• **RAW DATA**:
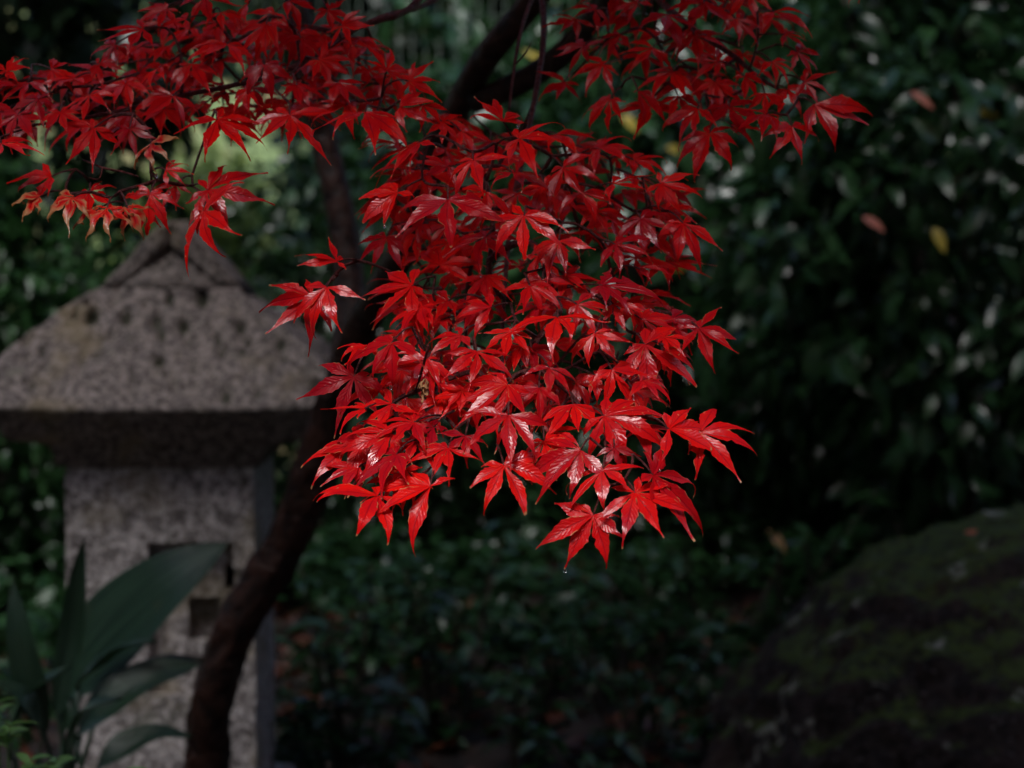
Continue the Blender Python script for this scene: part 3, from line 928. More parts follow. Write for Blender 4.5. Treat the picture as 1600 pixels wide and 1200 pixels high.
# ------------------------------------------------------------------ broad-bladed plant in front of the lantern
specs_seen = []
def blade(parent, base, tip, half_px, d0, d1, tilt, bow, mat='blade', twist=0.0, fold=0.25):
    """a long elliptic blade from photo pixel base to tip"""
    A, B = at(*base, d0), at(*tip, d1)
    n = 14
    ax = (B - A)
    nrm = (-F * math.cos(tilt) + U * math.sin(tilt)); nrm = (nrm - ax.normalized() * nrm.dot(ax.normalized())).normalized()
    sd_ = ax.normalized().cross(nrm)
    V, UV = [], []
    for k in range(n + 1):
        t = k / n
        hw = half_px * (d0 + d1) / 2 / FPX * max(0.02, math.sin(math.pi * min(1, t ** 0.8)) ** 0.75)
        c_ = A + ax * t + nrm * (bow * math.sin(math.pi * t))
        tw = twist * (t - .5)
        s2 = sd_ * math.cos(tw) + nrm * math.sin(tw); n2 = nrm * math.cos(tw) - sd_ * math.sin(tw)
        for q in (-1, -.5, 0, .5, 1):
            UV.append(((q + 1) / 2 + len(specs_seen), t))
            V.append(tuple(c_ + s2 * (q * hw) + n2 * (fold * hw * abs(q) + 0.0012 * math.sin(q * 19 + 1) + .002 * math.sin(t * 11 + q))))
    i = np.arange(n)[:, None] * 5; j = np.arange(4)[None, :]
    Q = np.stack([i + j, i + j + 1, i + 5 + j + 1, i + 5 + j], -1).reshape(-1, 4)
    specs_seen.append(1)
    return link('leaf', mesh_np('leaf', np.array(V), [Q], M[mat], True, np.array(UV)), parent), A

def broad_plant():
    p = at(120, 1200, 2.85)
    gz = float(ground_z(np.array(p.x), np.array(p.y)))
    root = empty('broad_leaf_plant', (p.x, p.y, gz), 'plant with long broad dark green blades in front of the stone lantern', 'plant')
    specs = [((98, 1085), (356, 848), 74, 2.84, 2.80, .75, .02, .2, .2),
             ((120, 1080), (245, 1000), 24, 2.78, 2.74, 1.3, .01, .3, .5),
             ((120, 1155), (312, 1038), 40, 2.74, 2.78, 1.0, .025, -.3, .25),
             ((150, 1110), (318, 1030), 26, 2.82, 2.84, 1.25, .02, .3, .3),
             ((150, 1205), (300, 1150), 30, 2.70, 2.74, 1.1, .02, .2, .3),
             ((88, 1120), (131, 843), 22, 2.72, 2.70, .3, -.02, .5, .6),
             ((70, 1150), (20, 905), 26, 2.66, 2.64, .2, .02, .3, .5),
             ((95, 1150), (170, 930), 20, 2.88, 2.9, .2, .02, .3, .6),
             ((60, 1180), (-20, 1060), 34, 2.62, 2.58, 1.2, .02, .2, .3),
             ((110, 1190), (190, 1090), 32, 2.60, 2.58, 1.35, .02, .2, .3),
             ((20, 1190), (110, 1040), 34, 2.64, 2.62, 1.35, .02, .2, .3)]
    for b_, t_, h_, d0, d1, ti, bo, tw, fo in specs:
        lf, A = blade(root, b_, t_, h_, d0, d1, ti, bo, 'blade', tw, fo)
        q = Vector((root.location.x + random.gauss(0, .04), root.location.y + random.gauss(0, .03), gz - .02))
        tube('leaf_stalk', [q, q * .4 + A * .6 + Vector((0, 0, .01)), A + (at(*t_, d1) - A) * .03], [.004, .0035, .003], M['blade'], root, .05, 6)
broad_plant()

def sprig():
    p = at(30, 1230, 2.1)
    gz = float(ground_z(np.array(p.x), np.array(p.y)))
    root = empty('small_seedling', (p.x, p.y, gz), 'small light green seedling sprigs in the bottom left corner', 'plant')
    ms = [mesh_np('leaf', *(lambda q: (q[0], [q[1], q[2]]))(leaf_template(.026 * s, .013, 6, .3, b)), M['sprig']) for s, b in ((1, .6), (1.25, .9), (.85, .4))]
    for (px, py, d) in ((12, 1135, 2.1), (45, 1190, 2.06), (88, 1185, 2.12), (185, 1215, 2.05), (-4, 1100, 2.13)):
        e = at(px, py, d)
        q = Vector((p.x, p.y, gz)) * .5 + Vector((e.x, e.y, gz)) * .5
        tube('stem', [q, q * .3 + e * .7 + Vector((0, 0, -.02)), e], [.002, .0016, .001], M['sprig'], root, .03, 5)
        for k in range(8):
            a = k * 2.4; el = random.uniform(0, .8)
            yv = Vector((math.cos(a) * math.cos(el), math.sin(a) * math.cos(el), math.sin(el)))
            zv = Vector((random.gauss(0, .2), random.gauss(0, .2), 1)); xv = yv.cross(zv).normalized(); zv = xv.cross(yv)
            s = random.uniform(.7, 1.2)
            m = Matrix(((xv.x * s, yv.x * s, zv.x * s, e.x), (xv.y * s, yv.y * s, zv.y * s, e.y), (xv.z * s, yv.z * s, zv.z * s, e.z - .003 * k), (0, 0, 0, 1)))
            link('leaf', ms[k % 3], root, m)
sprig()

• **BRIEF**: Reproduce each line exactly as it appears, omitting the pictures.

• **SOLUTION FOR THIS EXERCISE**:
Continue the Blender Python script for this scene: part 3, from line 928. More parts follow. Write for Blender 4.5. Treat the picture as 1600 pixels wide and 1200 pixels high.
# ------------------------------------------------------------------ broad-bladed plant in front of the lantern
specs_seen = []
def blade(parent, base, tip, half_px, d0, d1, tilt, bow, mat='blade', twist=0.0, fold=0.25):
    """a long elliptic blade from photo pixel base to tip"""
    A, B = at(*base, d0), at(*tip, d1)
    n = 14
    ax = (B - A)
    nrm = (-F * math.cos(tilt) + U * math.sin(tilt)); nrm = (nrm - ax.normalized() * nrm.dot(ax.normalized())).normalized()
    sd_ = ax.normalized().cross(nrm)
    V, UV = [], []
    for k in range(n + 1):
        t = k / n
        hw = half_px * (d0 + d1) / 2 / FPX * max(0.02, math.sin(math.pi * min(1, t ** 0.8)) ** 0.75)
        c_ = A + ax * t + nrm * (bow * math.sin(math.pi * t))
        tw = twist * (t - .5)
        s2 = sd_ * math.cos(tw) + nrm * math.sin(tw); n2 = nrm * math.cos(tw) - sd_ * math.sin(tw)
        for q in (-1, -.5, 0, .5, 1):
            UV.append(((q + 1) / 2 + len(specs_seen), t))
            V.append(tuple(c_ + s2 * (q * hw) + n2 * (fold * hw * abs(q) + 0.0012 * math.sin(q * 19 + 1) + .002 * math.sin(t * 11 + q))))
    i = np.arange(n)[:, None] * 5; j = np.arange(4)[None, :]
    Q = np.stack([i + j, i + j + 1, i + 5 + j + 1, i + 5 + j], -1).reshape(-1, 4)
    specs_seen.append(1)
    return link('leaf', mesh_np('leaf', np.array(V), [Q], M[mat], True, np.array(UV)), parent), A

def broad_plant():
    p = at(120, 1200, 2.85)
    gz = float(ground_z(np.array(p.x), np.array(p.y)))
    root = empty('broad_leaf_plant', (p.x, p.y, gz), 'plant with long broad dark green blades in front of the stone lantern', 'plant')
    specs = [((98, 1085), (356, 848), 74, 2.84, 2.80, .75, .02, .2, .2),
             ((120, 1080), (245, 1000), 24, 2.78, 2.74, 1.3, .01, .3, .5),
             ((120, 1155), (312, 1038), 40, 2.74, 2.78, 1.0, .025, -.3, .25),
             ((150, 1110), (318, 1030), 26, 2.82, 2.84, 1.25, .02, .3, .3),
             ((150, 1205), (300, 1150), 30, 2.70, 2.74, 1.1, .02, .2, .3),
             ((88, 1120), (131, 843), 22, 2.72, 2.70, .3, -.02, .5, .6),
             ((70, 1150), (20, 905), 26, 2.66, 2.64, .2, .02, .3, .5),
             ((95, 1150), (170, 930), 20, 2.88, 2.9, .2, .02, .3, .6),
             ((60, 1180), (-20, 1060), 34, 2.62, 2.58, 1.2, .02, .2, .3),
             ((110, 1190), (190, 1090), 32, 2.60, 2.58, 1.35, .02, .2, .3),
             ((20, 1190), (110, 1040), 34, 2.64, 2.62, 1.35, .02, .2, .3)]
    for b_, t_, h_, d0, d1, ti, bo, tw, fo in specs:
        lf, A = blade(root, b_, t_, h_, d0, d1, ti, bo, 'blade', tw, fo)
        q = Vector((root.location.x + random.gauss(0, .04), root.location.y + random.gauss(0, .03), gz - .02))
        tube('leaf_stalk', [q, q * .4 + A * .6 + Vector((0, 0, .01)), A + (at(*t_, d1) - A) * .03], [.004, .0035, .003], M['blade'], root, .05, 6)
broad_plant()

def sprig():
    p = at(30, 1230, 2.1)
    gz = float(ground_z(np.array(p.x), np.array(p.y)))
    root = empty('small_seedling', (p.x, p.y, gz), 'small light green seedling sprigs in the bottom left corner', 'plant')
    ms = [mesh_np('leaf', *(lambda q: (q[0], [q[1], q[2]]))(leaf_template(.026 * s, .013, 6, .3, b)), M['sprig']) for s, b in ((1, .6), (1.25, .9), (.85, .4))]
    for (px, py, d) in ((12, 1135, 2.1), (45, 1190, 2.06), (88, 1185, 2.12), (185, 1215, 2.05), (-4, 1100, 2.13)):
        e = at(px, py, d)
        q = Vector((p.x, p.y, gz)) * .5 + Vector((e.x, e.y, gz)) * .5
        tube('stem', [q, q * .3 + e * .7 + Vector((0, 0, -.02)), e], [.002, .0016, .001], M['sprig'], root, .03, 5)
        for k in range(8):
            a = k * 2.4; el = random.uniform(0, .8)
            yv = Vector((math.cos(a) * math.cos(el), math.sin(a) * math.cos(el), math.sin(el)))
            zv = Vector((random.gauss(0, .2), random.gauss(0, .2), 1)); xv = yv.cross(zv).normalized(); zv = xv.cross(yv)
            s = random.uniform(.7, 1.2)
            m = Matrix(((xv.x * s, yv.x * s, zv.x * s, e.x), (xv.y * s, yv.y * s, zv.y * s, e.y), (xv.z * s, yv.z * s, zv.z * s, e.z - .003 * k), (0, 0, 0, 1)))
            link('leaf', ms[k % 3], root, m)
sprig()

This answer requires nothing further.